The Australian Securities Exchange (ASX) has launched three environmental futures contracts, marking a significant milestone for carbon and renewable energy markets in Australia and New Zealand.
Trading commenced on July 29 on the ASX 24 Market, featuring physically delivered large generation certificate (LGC), Australian carbon credit unit (ACCU) and New Zealand unit (NZU) futures.
These contracts are the first of their kind in Australia and New Zealand; and to encourage early engagement, the ASX has introduced a temporary fee waiver on all environmental futures transactions.
Australia’s carbon market is poised for significant growth and is expected to become one of the world’s largest producers of carbon credits in the coming years.
Recent data from Australia’s Clean Energy Regulator indicate that around half of all ACCUs are held in safeguard or safeguard-related entities’ registry accounts, a volume that could benefit from moving onto the exchange.
This initiative, the ASX argues, will help to build liquidity by attracting a diverse range of market participants and will enable participants to price and hedge emission reduction risks as they transition to a lower-carbon economy.
The exchange has designed the environmental futures in response to the growing demand for liquid and transparent carbon and renewables trading markets. That interest, the ASX notes, spans a broad and diverse customer base, including the energy sector, carbon project developers, compliance entities, financial institutions, trade houses and corporates.
“As Australia moves from a voluntary to compliance-led carbon market in step with other global jurisdictions, derivatives markets can play an essential role.
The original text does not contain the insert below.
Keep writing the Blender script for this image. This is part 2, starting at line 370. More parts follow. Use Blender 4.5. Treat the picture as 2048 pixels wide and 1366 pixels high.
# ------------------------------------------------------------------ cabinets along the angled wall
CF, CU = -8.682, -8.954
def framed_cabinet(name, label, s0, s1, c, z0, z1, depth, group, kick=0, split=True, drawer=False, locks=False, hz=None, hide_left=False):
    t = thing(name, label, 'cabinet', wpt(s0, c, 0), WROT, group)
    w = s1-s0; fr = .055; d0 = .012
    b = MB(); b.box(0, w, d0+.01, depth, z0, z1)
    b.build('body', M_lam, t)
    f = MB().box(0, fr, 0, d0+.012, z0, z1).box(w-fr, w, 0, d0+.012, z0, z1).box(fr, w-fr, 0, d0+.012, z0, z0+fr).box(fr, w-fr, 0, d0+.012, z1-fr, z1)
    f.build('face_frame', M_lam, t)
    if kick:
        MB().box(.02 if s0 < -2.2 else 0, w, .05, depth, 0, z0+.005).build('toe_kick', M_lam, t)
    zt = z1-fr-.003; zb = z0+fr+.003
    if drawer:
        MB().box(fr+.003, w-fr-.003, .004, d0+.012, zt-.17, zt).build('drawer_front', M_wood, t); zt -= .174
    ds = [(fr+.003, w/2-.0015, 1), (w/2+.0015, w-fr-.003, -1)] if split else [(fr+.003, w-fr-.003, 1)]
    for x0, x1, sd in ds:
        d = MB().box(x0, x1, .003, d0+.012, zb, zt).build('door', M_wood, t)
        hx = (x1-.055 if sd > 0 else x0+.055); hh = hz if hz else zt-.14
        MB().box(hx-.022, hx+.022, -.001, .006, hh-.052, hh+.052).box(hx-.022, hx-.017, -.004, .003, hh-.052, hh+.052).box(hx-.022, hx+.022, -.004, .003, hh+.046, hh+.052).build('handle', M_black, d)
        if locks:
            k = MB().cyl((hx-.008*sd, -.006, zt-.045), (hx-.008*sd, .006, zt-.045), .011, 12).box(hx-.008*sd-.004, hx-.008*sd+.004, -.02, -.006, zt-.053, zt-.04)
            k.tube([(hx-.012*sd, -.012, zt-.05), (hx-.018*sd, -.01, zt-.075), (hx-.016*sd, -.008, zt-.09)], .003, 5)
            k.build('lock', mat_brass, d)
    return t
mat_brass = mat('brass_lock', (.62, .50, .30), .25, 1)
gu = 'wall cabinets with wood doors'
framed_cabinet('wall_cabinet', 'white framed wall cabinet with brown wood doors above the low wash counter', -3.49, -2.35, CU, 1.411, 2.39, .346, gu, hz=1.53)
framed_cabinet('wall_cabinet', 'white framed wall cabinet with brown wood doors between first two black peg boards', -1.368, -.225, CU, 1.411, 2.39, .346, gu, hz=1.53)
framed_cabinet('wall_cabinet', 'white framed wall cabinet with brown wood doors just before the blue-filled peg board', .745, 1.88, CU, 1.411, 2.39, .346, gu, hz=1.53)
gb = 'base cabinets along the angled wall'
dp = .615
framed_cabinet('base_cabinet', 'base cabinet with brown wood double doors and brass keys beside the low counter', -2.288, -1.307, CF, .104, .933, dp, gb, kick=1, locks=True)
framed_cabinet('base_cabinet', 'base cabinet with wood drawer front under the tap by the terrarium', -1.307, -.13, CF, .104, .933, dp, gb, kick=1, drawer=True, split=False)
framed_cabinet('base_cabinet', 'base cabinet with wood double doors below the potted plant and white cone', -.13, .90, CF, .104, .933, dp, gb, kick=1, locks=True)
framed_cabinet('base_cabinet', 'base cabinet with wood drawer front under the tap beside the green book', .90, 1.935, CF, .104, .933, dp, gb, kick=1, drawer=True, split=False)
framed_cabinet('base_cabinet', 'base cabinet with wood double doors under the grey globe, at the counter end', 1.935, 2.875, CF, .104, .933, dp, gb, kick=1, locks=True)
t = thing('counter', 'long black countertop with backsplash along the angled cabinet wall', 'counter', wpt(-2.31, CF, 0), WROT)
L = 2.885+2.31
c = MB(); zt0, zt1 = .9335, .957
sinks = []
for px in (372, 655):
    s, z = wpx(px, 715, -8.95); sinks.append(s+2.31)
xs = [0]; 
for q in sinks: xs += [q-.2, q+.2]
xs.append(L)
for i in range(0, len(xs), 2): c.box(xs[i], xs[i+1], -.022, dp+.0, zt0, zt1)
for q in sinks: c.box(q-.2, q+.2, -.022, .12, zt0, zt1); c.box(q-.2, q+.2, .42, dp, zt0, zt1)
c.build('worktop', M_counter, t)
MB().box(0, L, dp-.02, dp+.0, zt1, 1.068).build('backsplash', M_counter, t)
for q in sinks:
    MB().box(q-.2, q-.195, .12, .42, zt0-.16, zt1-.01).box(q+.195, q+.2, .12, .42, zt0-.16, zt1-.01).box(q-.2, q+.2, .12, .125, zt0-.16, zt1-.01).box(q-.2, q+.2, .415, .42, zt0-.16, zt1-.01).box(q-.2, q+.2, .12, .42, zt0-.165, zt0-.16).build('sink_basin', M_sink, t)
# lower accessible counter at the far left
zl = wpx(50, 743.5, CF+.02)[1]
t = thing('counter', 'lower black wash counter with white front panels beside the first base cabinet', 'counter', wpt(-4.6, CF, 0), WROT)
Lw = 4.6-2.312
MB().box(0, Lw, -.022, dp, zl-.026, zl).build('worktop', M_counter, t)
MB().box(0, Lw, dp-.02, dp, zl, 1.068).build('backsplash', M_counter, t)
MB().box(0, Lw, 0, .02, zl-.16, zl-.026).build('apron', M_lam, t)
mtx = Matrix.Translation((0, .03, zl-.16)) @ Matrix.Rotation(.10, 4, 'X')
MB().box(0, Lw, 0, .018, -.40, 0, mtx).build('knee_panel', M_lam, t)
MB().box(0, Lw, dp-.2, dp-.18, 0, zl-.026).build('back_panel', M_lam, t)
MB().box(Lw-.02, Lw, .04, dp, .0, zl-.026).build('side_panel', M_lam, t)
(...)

ASX-hosted environmental futures will be a key instrument in managing risk and supporting the net-zero targets of organizations and policymakers," says Daniel Sinclair, the ASX’s head of commodities.
“A liquid and transparent environmental futures market will give organizations greater visibility and confidence to support ongoing investment in renewable energy and carbon abatement projects, ultimately mobilizing capital towards meeting longer-term emission targets.”
Registered participants can make or take delivery of underlying certificates or units at settlement, which can be surrendered to the government to offset emissions or meet compliance obligations. Each contract is standardized, representing 1,000 underlying LGCs, ACCUs or NZUs.